DATA BLOCK:

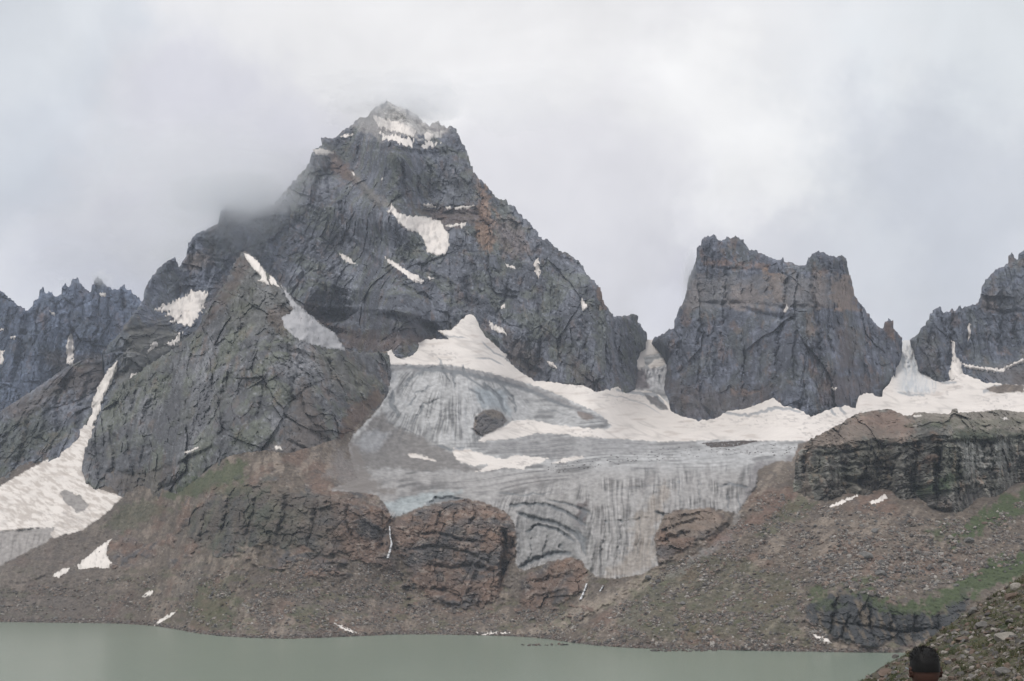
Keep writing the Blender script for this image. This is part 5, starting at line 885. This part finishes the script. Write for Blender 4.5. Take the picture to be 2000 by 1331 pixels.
q = inpoly(16000, NEAR, lambda u, v: sstep(-.1, .5, noise(u / 26, v / 14, 0 * u, 620) + .4 * noise(u / 8, v / 6, 0 * u, 621)))
pos = pt(q[:, 0], q[:, 1], near_depth(q[:, 0], q[:, 1])); n_ = len(q); nb_ = 4
base_ = np.repeat(pos, nb_, 0) + rng.normal(0, .05, (n_ * nb_, 3)); hh = rng.uniform(.06, .17, n_ * nb_); aa = rng.uniform(0, 6.28, n_ * nb_)
sd_ = np.stack([np.cos(aa), np.sin(aa), 0 * aa], 1) * .022; lean = rng.normal(0, .5, (n_ * nb_, 3)) * hh[:, None]; lean[:, 2] = hh
vg = np.stack([base_ - sd_, base_ + sd_, base_ + lean], 1).reshape(-1, 3); fg = np.arange(len(vg)).reshape(-1, 3)
cg = np.repeat(np.array([[.075, .085, .04], [.05, .07, .03], [.13, .12, .07], [.10, .105, .05]])[rng.integers(0, 4, n_)] * rng.uniform(.7, 1.2, (n_, 1)), nb_ * 3, 0)
o = mk('grass', vg, fg, cg, M_GRASS); o['kind'] = 'stuff'; o['label'] = 'short grass tufts between the stones of the near slope'

# individual boulders: a few master shapes, then copies
def boulder_mesh(k, tone):
    v, f = IV.copy(), IF.copy()
    for it in range(2):      # subdivide
        mid = {}; nf = []; vl = list(map(tuple, v))
        def m(a, b_):
            key = (min(a, b_), max(a, b_))
            if key not in mid:
                p = (np.array(vl[a]) + np.array(vl[b_])) / 2; vl.append(tuple(p / np.linalg.norm(p))); mid[key] = len(vl) - 1
            return mid[key]
        for a, b_, c_ in f:
            ab, bc, ca = m(a, b_), m(b_, c_), m(c_, a); nf += [(a, ab, ca), (b_, bc, ab), (c_, ca, bc), (ab, bc, ca)]
        v, f = np.array(vl), np.array(nf)
    r = np.random.default_rng(k + 50)
    for _ in range(11):      # chop flat facets off
        d = r.normal(size=3); d /= np.linalg.norm(d); h = r.uniform(.55, .85); s = v @ d; v = v - np.clip(s - h, 0, None)[:, None] * d
    v = v + (.05 * fbm(v[:, 0] * 2.5, v[:, 1] * 2.5, v[:, 2] * 2.5, 3, k))[:, None] * v
    v *= np.array([1.0, r.uniform(.65, .85), r.uniform(.5, .7)]); v[:, 2] += .22
    me = mk('boulder', v, f, np.tile(tone, (len(v), 1)) * (1 + .15 * fbm(v[:, 0] * 3, v[:, 1] * 3, v[:, 2] * 3, 3, k + 3))[:, None], M_STONE)
    return me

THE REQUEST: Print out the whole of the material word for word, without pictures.

EXERCISE OUTPUT:
Keep writing the Blender script for this image. This is part 5, starting at line 885. This part finishes the script. Write for Blender 4.5. Take the picture to be 2000 by 1331 pixels.
q = inpoly(16000, NEAR, lambda u, v: sstep(-.1, .5, noise(u / 26, v / 14, 0 * u, 620) + .4 * noise(u / 8, v / 6, 0 * u, 621)))
pos = pt(q[:, 0], q[:, 1], near_depth(q[:, 0], q[:, 1])); n_ = len(q); nb_ = 4
base_ = np.repeat(pos, nb_, 0) + rng.normal(0, .05, (n_ * nb_, 3)); hh = rng.uniform(.06, .17, n_ * nb_); aa = rng.uniform(0, 6.28, n_ * nb_)
sd_ = np.stack([np.cos(aa), np.sin(aa), 0 * aa], 1) * .022; lean = rng.normal(0, .5, (n_ * nb_, 3)) * hh[:, None]; lean[:, 2] = hh
vg = np.stack([base_ - sd_, base_ + sd_, base_ + lean], 1).reshape(-1, 3); fg = np.arange(len(vg)).reshape(-1, 3)
cg = np.repeat(np.array([[.075, .085, .04], [.05, .07, .03], [.13, .12, .07], [.10, .105, .05]])[rng.integers(0, 4, n_)] * rng.uniform(.7, 1.2, (n_, 1)), nb_ * 3, 0)
o = mk('grass', vg, fg, cg, M_GRASS); o['kind'] = 'stuff'; o['label'] = 'short grass tufts between the stones of the near slope'

# individual boulders: a few master shapes, then copies
def boulder_mesh(k, tone):
    v, f = IV.copy(), IF.copy()
    for it in range(2):      # subdivide
        mid = {}; nf = []; vl = list(map(tuple, v))
        def m(a, b_):
            key = (min(a, b_), max(a, b_))
            if key not in mid:
                p = (np.array(vl[a]) + np.array(vl[b_])) / 2; vl.append(tuple(p / np.linalg.norm(p))); mid[key] = len(vl) - 1
            return mid[key]
        for a, b_, c_ in f:
            ab, bc, ca = m(a, b_), m(b_, c_), m(c_, a); nf += [(a, ab, ca), (b_, bc, ab), (c_, ca, bc), (ab, bc, ca)]
        v, f = np.array(vl), np.array(nf)
    r = np.random.default_rng(k + 50)
    for _ in range(11):      # chop flat facets off
        d = r.normal(size=3); d /= np.linalg.norm(d); h = r.uniform(.55, .85); s = v @ d; v = v - np.clip(s - h, 0, None)[:, None] * d
    v = v + (.05 * fbm(v[:, 0] * 2.5, v[:, 1] * 2.5, v[:, 2] * 2.5, 3, k))[:, None] * v
    v *= np.array([1.0, r.uniform(.65, .85), r.uniform(.5, .7)]); v[:, 2] += .22
    me = mk('boulder', v, f, np.tile(tone, (len(v), 1)) * (1 + .15 * fbm(v[:, 0] * 3, v[:, 1] * 3, v[:, 2] * 3, 3, k + 3))[:, None], M_STONE)
    return me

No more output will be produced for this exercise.